The Assault on Labor

The 1986 TWA Strike and the Decline of Workers Rights in America

By (author) Sandra L. Albrecht

Publication date:

20 December 2016

Length of book:

246 pages

Publisher

Lexington Books

ISBN-13: 9781498537704

The Assault on Labor details the 1986 Independent Federation of Flight Attendants (IFFA) strike against Trans World Airlines (TWA), one of the most dramatic instances of the heightened labor conflict in the 1980s. Using extensive court, union, and company documents, The Assault on Labor shows how the expanded use of permanent replacements in labor disputes has fundamentally altered workers’ legal right to strike. Set within one of the biggest corporate raids of the time, it was a strike of a predominantly female labor force that garnered respect throughout the labor movement for its solidarity and determination. Faced with the permanent replacement of over 5000 strikers, IFFA waged a three year struggle to return all workers to the line, mobilizing political, economic, and legal actions to secure their jobs and survive as a union. Despite critical successes in the courts in the aftermath of the strike, the Supreme Court would render a decision that further strengthened permanent replacements. Since the 1980s, labor’s major form of protest, the right to strike, has all but disappeared.
The erosion of the size, visibility, and power of the labor movement is one of the central developments in late-20th-century US history. From a high of one-third of workers in the 1950s, union density dropped to just over 10 percent by the early 21st century. Scholars have often explained this dramatic decline by citing some combination of global economic forces, employer resistance, and the weakness of US labor law. Rarely has one book brought all of those elements together.

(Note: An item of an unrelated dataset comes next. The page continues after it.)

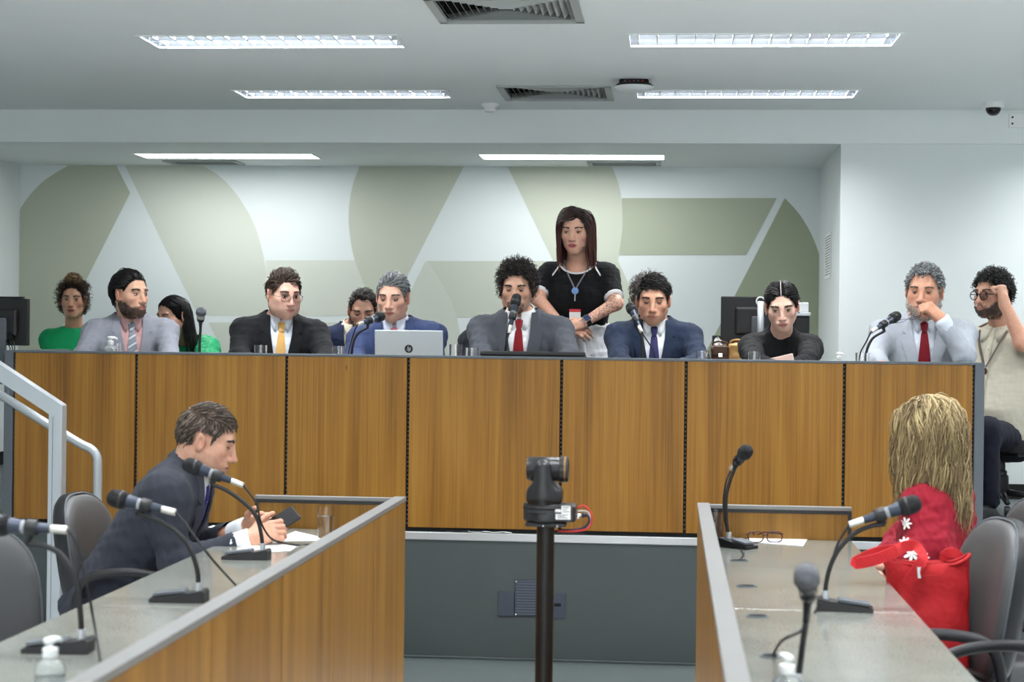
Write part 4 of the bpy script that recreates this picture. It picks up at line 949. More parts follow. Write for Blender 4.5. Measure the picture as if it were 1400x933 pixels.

Sociologist Albrecht (Univ. of Kansas) charts the growing employer resistance to organized labor through a study of the origins, conduct, and consequences of the 1986 strike by 6,000 flight attendants against Trans World Airlines (TWA). Eschewing simple critiques of stolid, bureaucratic union leadership or unabashed corporate greed, Albrecht shows how a combination of industry deregulation, financial and corporate restructuring, and gendered conceptions of work helped provoke a stoppage. Left vulnerable by a legal regime that allowed TWA to hire replacement workers, the ten-week strike collapsed in failure. It took nearly five years for the strikers to resume their old jobs under a new concessionary arrangement—a stinging but telling indictment of workers’ diminished power in the late-20th-century US. Summing Up: Highly recommended. Graduate students/faculty.